Johnson served first as an appointed member and then, in 1979, as executive director of the Human Rights Commission of Bowling Green, Kentucky, (her hometown) where she made effective use of the Commission’s powers to take complaints, determine probable cause, and hold administrative hearings on allegations of discrimination in employment and housing.
Seeking new arenas to expand her involvement in pushing for equity, Johnson joined Southeast Women’s Employment Coalition to lead a newly created project on non-traditional employment and eventually served as SWEC executive director. A coalition of women leaders organized to assist and support challenges to systemic race and sex discrimination in the South and Appalachia, SWEC held that economic opportunity was at the heart of this struggle for justice. Through organizing, advocacy, and effective use of the administrative complaint system and Title VII of the Civil Rights Act, SWEC documented and changed employment policies and practices which adversely impacted low income black and white women.
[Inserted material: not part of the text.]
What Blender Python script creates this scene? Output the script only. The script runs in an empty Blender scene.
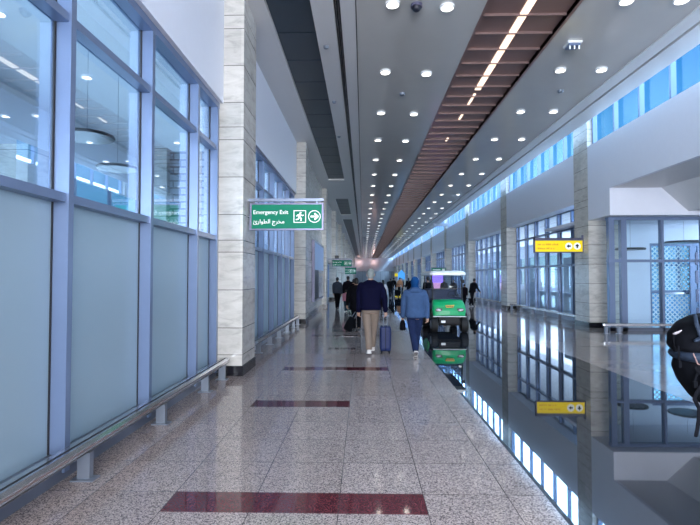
import bpy, bmesh, math, random
from mathutils import Vector, Matrix
random.seed(7)
R = math.radians
PI = math.pi
sc = bpy.context.scene
col = sc.collection

# ------------------------------------------------------------------ camera
cd = bpy.data.cameras.new('camera')
cd.sensor_width = 36; cd.lens = 500/700*36; cd.clip_end = 400; cd.clip_start = .05
cam = bpy.data.objects.new('camera', cd); col.objects.link(cam)
cam.location = (0, 0, 1.6)
cam.rotation_euler = (R(90)+math.atan(14.5/500), 0, math.atan(13/500))
sc.camera = cam

# ------------------------------------------------------------------ view, world, lights
sc.view_settings.view_transform = 'Standard'
sc.view_settings.look = 'None'
sc.view_settings.gamma = 1
sc.view_settings.use_curve_mapping = False
sc.view_settings.exposure = 1.42
sc.cycles.use_denoising = True
sc.cycles.max_bounces = 10
sc.cycles.diffuse_bounces = 4
sc.cycles.glossy_bounces = 5
sc.cycles.transparent_max_bounces = 14
sc.cycles.transmission_bounces = 6
sc.cycles.sample_clamp_indirect = 6
sc.cycles.caustics_reflective = False
sc.cycles.caustics_refractive = False

W = bpy.data.worlds.new('world'); sc.world = W; W.use_nodes = True
nt = W.node_tree; nt.nodes.clear()
tc = nt.nodes.new('ShaderNodeTexCoord'); sep = nt.nodes.new('ShaderNodeSeparateXYZ')
cr = nt.nodes.new('ShaderNodeValToRGB'); bg = nt.nodes.new('ShaderNodeBackground'); wo = nt.nodes.new('ShaderNodeOutputWorld')
nt.links.new(tc.outputs['Generated'], sep.inputs[0]); nt.links.new(sep.outputs['Z'], cr.inputs[0])
nt.links.new(cr.outputs[0], bg.inputs[0]); nt.links.new(bg.outputs[0], wo.inputs[0])
e = cr.color_ramp.elements
e[0].position = 0.0; e[0].color = (.35, .55, .68, 1)
e[1].position = 1.0; e[1].color = (.012, .13, .48, 1)
a = e.new(.12); a.color = (.10, .38, .62, 1)
a = e.new(.34); a.color = (.035, .25, .60, 1)
bg.inputs[1].default_value = .48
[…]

A commitment to build the resources necessary for successful community-based projects led Johnson to her post as executive director of the Appalachian Community Fund. Through the ACF, a community foundation established to bring financial and technical assistance to organizing and advocacy work, she helped build support for numerous grassroots projects in the Appalachian counties of Kentucky, Tennessee, Virginia, and West Virginia.
As co-chair of the National Network of Grantmakers, an organization with a membership of individuals involved in a broad spectrum of grantmaking interests, from individual donors to the staff and trustees of foundations–both large and small, private and public, corporate and community Johnson has worked to promote diversity in philanthropy, as well as exchange information and strategies about social change fundraising and grantmaking between donors and activists.
From ACF, the transition to SRC “embodies all the dynamics for one to try to live in a world that develops full potential and equity,” says Johnson. “I am ready to put my shoulder to this work, to join with other folks who have stake in this organization to shape a strong future role, as we continue to work for fairness, equity, and basic human rights.”